The listing below must be repeated word for word, with its images excluded.

= = = = = = =

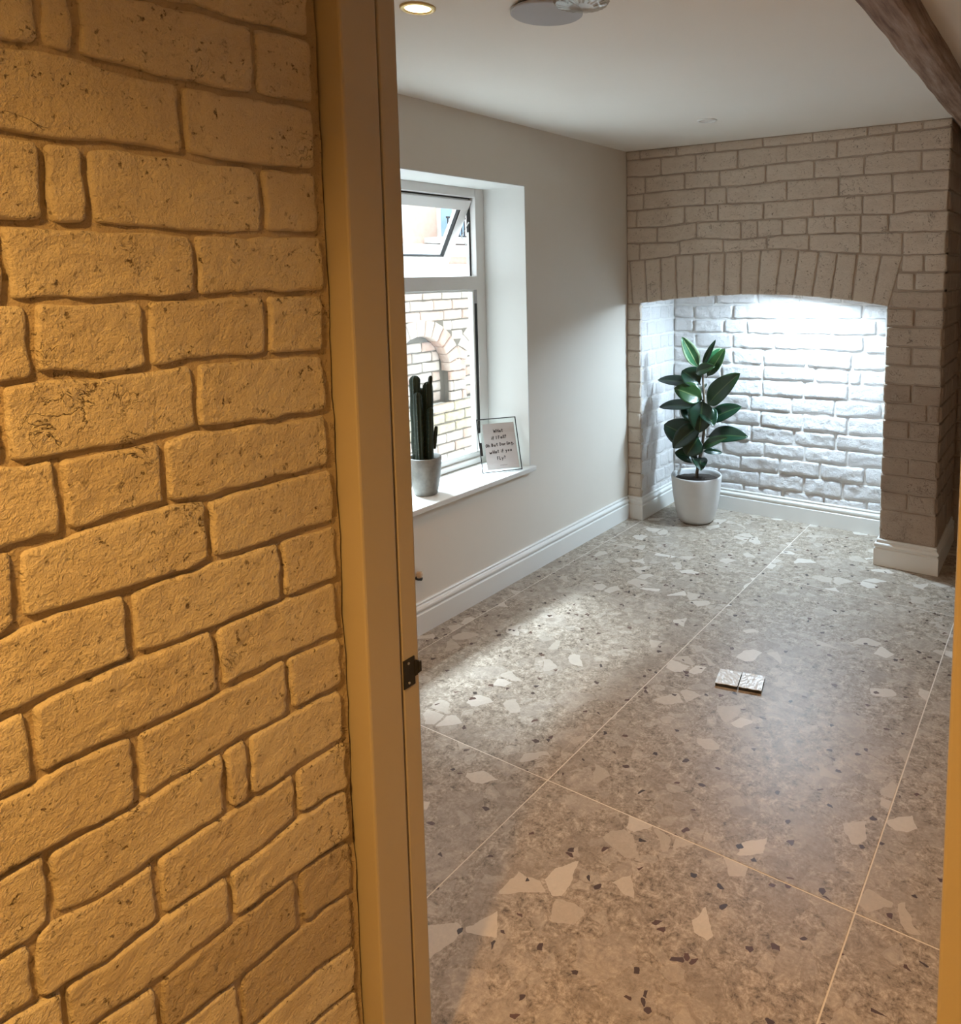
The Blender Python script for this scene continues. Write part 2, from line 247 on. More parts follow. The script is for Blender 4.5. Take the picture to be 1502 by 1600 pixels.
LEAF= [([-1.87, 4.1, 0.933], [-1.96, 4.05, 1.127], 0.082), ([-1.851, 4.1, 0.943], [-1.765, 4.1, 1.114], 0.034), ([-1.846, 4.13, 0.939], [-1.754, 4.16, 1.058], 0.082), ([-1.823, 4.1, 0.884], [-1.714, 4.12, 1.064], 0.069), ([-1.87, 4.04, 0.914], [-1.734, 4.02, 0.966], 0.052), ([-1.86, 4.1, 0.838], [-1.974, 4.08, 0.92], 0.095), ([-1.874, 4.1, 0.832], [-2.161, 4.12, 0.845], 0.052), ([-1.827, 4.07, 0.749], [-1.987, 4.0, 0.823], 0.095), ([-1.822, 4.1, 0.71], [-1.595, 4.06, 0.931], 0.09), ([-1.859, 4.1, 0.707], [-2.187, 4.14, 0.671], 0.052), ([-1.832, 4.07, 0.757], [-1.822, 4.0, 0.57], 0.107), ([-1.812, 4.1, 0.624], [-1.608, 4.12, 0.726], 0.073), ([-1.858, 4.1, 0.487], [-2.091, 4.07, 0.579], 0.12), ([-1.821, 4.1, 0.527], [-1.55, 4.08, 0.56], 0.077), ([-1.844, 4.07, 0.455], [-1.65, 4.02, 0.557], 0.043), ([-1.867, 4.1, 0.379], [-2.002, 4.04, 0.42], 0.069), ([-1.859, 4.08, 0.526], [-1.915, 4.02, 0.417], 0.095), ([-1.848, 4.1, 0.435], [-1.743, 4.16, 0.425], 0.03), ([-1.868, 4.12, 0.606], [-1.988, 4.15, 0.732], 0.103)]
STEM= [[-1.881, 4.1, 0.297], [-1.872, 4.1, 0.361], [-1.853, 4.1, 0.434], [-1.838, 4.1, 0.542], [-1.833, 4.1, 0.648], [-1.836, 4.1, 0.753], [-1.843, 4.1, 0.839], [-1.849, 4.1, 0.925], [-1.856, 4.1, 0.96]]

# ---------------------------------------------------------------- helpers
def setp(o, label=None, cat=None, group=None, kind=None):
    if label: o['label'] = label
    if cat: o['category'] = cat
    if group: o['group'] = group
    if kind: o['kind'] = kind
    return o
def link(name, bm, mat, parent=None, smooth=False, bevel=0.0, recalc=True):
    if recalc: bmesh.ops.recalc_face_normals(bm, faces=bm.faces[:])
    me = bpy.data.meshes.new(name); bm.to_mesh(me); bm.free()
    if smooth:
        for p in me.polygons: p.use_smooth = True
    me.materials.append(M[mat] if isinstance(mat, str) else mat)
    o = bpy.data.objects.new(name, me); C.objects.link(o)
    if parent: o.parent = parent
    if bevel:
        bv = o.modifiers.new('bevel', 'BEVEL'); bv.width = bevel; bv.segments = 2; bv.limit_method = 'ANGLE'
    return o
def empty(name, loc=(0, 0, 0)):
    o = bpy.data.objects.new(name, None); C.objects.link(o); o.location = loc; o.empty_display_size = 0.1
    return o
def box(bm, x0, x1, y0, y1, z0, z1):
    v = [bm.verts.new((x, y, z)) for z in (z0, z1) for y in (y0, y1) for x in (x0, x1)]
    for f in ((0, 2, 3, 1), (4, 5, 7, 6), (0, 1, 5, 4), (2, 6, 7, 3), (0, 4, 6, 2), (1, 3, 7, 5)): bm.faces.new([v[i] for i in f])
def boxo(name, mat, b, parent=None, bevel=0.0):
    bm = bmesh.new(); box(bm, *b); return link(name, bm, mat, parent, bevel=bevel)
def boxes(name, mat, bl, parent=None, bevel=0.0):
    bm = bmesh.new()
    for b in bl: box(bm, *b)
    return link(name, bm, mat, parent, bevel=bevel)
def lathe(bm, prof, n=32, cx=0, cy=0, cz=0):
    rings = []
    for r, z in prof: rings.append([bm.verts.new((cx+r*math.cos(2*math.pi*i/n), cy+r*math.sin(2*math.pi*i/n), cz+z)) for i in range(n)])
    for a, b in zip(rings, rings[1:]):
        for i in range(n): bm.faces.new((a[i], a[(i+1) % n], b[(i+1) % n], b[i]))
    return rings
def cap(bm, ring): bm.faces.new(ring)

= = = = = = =

[Written answer]
The Blender Python script for this scene continues. Write part 2, from line 247 on. More parts follow. The script is for Blender 4.5. Take the picture to be 1502 by 1600 pixels.
LEAF= [([-1.87, 4.1, 0.933], [-1.96, 4.05, 1.127], 0.082), ([-1.851, 4.1, 0.943], [-1.765, 4.1, 1.114], 0.034), ([-1.846, 4.13, 0.939], [-1.754, 4.16, 1.058], 0.082), ([-1.823, 4.1, 0.884], [-1.714, 4.12, 1.064], 0.069), ([-1.87, 4.04, 0.914], [-1.734, 4.02, 0.966], 0.052), ([-1.86, 4.1, 0.838], [-1.974, 4.08, 0.92], 0.095), ([-1.874, 4.1, 0.832], [-2.161, 4.12, 0.845], 0.052), ([-1.827, 4.07, 0.749], [-1.987, 4.0, 0.823], 0.095), ([-1.822, 4.1, 0.71], [-1.595, 4.06, 0.931], 0.09), ([-1.859, 4.1, 0.707], [-2.187, 4.14, 0.671], 0.052), ([-1.832, 4.07, 0.757], [-1.822, 4.0, 0.57], 0.107), ([-1.812, 4.1, 0.624], [-1.608, 4.12, 0.726], 0.073), ([-1.858, 4.1, 0.487], [-2.091, 4.07, 0.579], 0.12), ([-1.821, 4.1, 0.527], [-1.55, 4.08, 0.56], 0.077), ([-1.844, 4.07, 0.455], [-1.65, 4.02, 0.557], 0.043), ([-1.867, 4.1, 0.379], [-2.002, 4.04, 0.42], 0.069), ([-1.859, 4.08, 0.526], [-1.915, 4.02, 0.417], 0.095), ([-1.848, 4.1, 0.435], [-1.743, 4.16, 0.425], 0.03), ([-1.868, 4.12, 0.606], [-1.988, 4.15, 0.732], 0.103)]
STEM= [[-1.881, 4.1, 0.297], [-1.872, 4.1, 0.361], [-1.853, 4.1, 0.434], [-1.838, 4.1, 0.542], [-1.833, 4.1, 0.648], [-1.836, 4.1, 0.753], [-1.843, 4.1, 0.839], [-1.849, 4.1, 0.925], [-1.856, 4.1, 0.96]]

# ---------------------------------------------------------------- helpers
def setp(o, label=None, cat=None, group=None, kind=None):
    if label: o['label'] = label
    if cat: o['category'] = cat
    if group: o['group'] = group
    if kind: o['kind'] = kind
    return o
def link(name, bm, mat, parent=None, smooth=False, bevel=0.0, recalc=True):
    if recalc: bmesh.ops.recalc_face_normals(bm, faces=bm.faces[:])
    me = bpy.data.meshes.new(name); bm.to_mesh(me); bm.free()
    if smooth:
        for p in me.polygons: p.use_smooth = True
    me.materials.append(M[mat] if isinstance(mat, str) else mat)
    o = bpy.data.objects.new(name, me); C.objects.link(o)
    if parent: o.parent = parent
    if bevel:
        bv = o.modifiers.new('bevel', 'BEVEL'); bv.width = bevel; bv.segments = 2; bv.limit_method = 'ANGLE'
    return o
def empty(name, loc=(0, 0, 0)):
    o = bpy.data.objects.new(name, None); C.objects.link(o); o.location = loc; o.empty_display_size = 0.1
    return o
def box(bm, x0, x1, y0, y1, z0, z1):
    v = [bm.verts.new((x, y, z)) for z in (z0, z1) for y in (y0, y1) for x in (x0, x1)]
    for f in ((0, 2, 3, 1), (4, 5, 7, 6), (0, 1, 5, 4), (2, 6, 7, 3), (0, 4, 6, 2), (1, 3, 7, 5)): bm.faces.new([v[i] for i in f])
def boxo(name, mat, b, parent=None, bevel=0.0):
    bm = bmesh.new(); box(bm, *b); return link(name, bm, mat, parent, bevel=bevel)
def boxes(name, mat, bl, parent=None, bevel=0.0):
    bm = bmesh.new()
    for b in bl: box(bm, *b)
    return link(name, bm, mat, parent, bevel=bevel)
def lathe(bm, prof, n=32, cx=0, cy=0, cz=0):
    rings = []
    for r, z in prof: rings.append([bm.verts.new((cx+r*math.cos(2*math.pi*i/n), cy+r*math.sin(2*math.pi*i/n), cz+z)) for i in range(n)])
    for a, b in zip(rings, rings[1:]):
        for i in range(n): bm.faces.new((a[i], a[(i+1) % n], b[(i+1) % n], b[i]))
    return rings
def cap(bm, ring): bm.faces.new(ring)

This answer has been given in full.